Saturday 29 January 2011

Bhikkhuni: Revival of the Women's Order

I've just come across this short video which is a teaser for the forthcoming documentary film "Bhikkhuni: Revival of the Women's Order", A documentary about discrimination and the quest for gender equality in Buddhism.

Bhikkhuni: Revival of the Women's Order - teaser reel from Budaya Productions on Vimeo.

SINCE I ORIGINALLY POSTED THIS ITEM THE ABOVE TRAILER HAS BEEN WITHDRAWN. SO HERE INSTEAD IS AN EXCERPT WITH AJAHN BRAHM.



"What happens when the truth isn’t where you expect to find it? Or when you discover a truth that contradicts that which you have been taught your whole life? Filmmaker Wiriya Sati, having grown up on the east coast of New South Wales with Buddhist teachings from a Thai monk and her devout hippy parents, meets a Buddhist nun for the first time in her early twenties and is inspired to follow her on a spiritual quest with camera in hand.

Wiriya’s journey takes her from Thailand to the US and Europe, then back to Australia as she uncovers a disturbing reality within the Buddhist world: that women are barred from receiving full ordination and thus from the support and spiritual advancement available to men who can devote their life entirely to spiritual awakening as monks.
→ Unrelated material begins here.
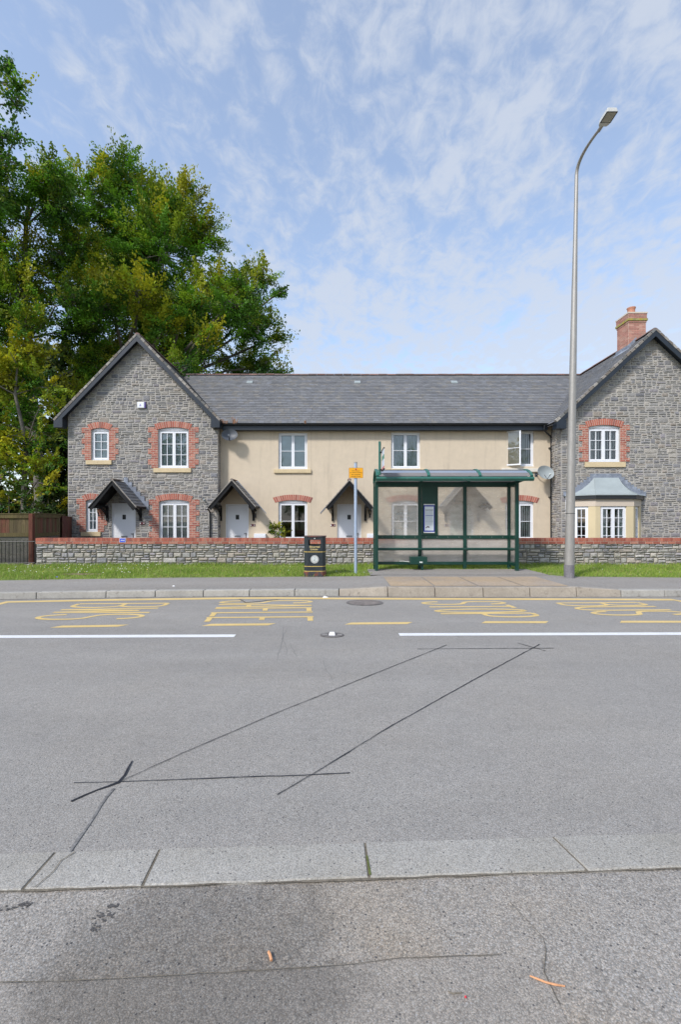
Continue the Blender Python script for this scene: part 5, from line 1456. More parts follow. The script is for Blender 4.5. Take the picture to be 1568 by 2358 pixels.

This is due to the original lineage of ordained nuns dying out in Sri Lanka almost 1000 years previously, and there are all sorts of excuses used by monks to justify the ‘impossibility’ of reinstating proper ordination for women.

Wiriya finds that in all the monasteries she visits, nuns wanting to ordain are offered a lesser ordination placing them in a permanent junior position to monks. In Hamburg, Germany, Wiriya attends a conference initiated by the Dalai Lama to investigate re-introducing full ordination for women across Buddhist traditions. But despite strong arguments from various nuns, scholars and monks, the proposal to do so is denied.

Bhikkhuni: Revival of the Women’s Order is a documentary film that seeks to explore the issue of female ordination in Buddhism, and shed some light on the current injustices which are occurring within the tradition."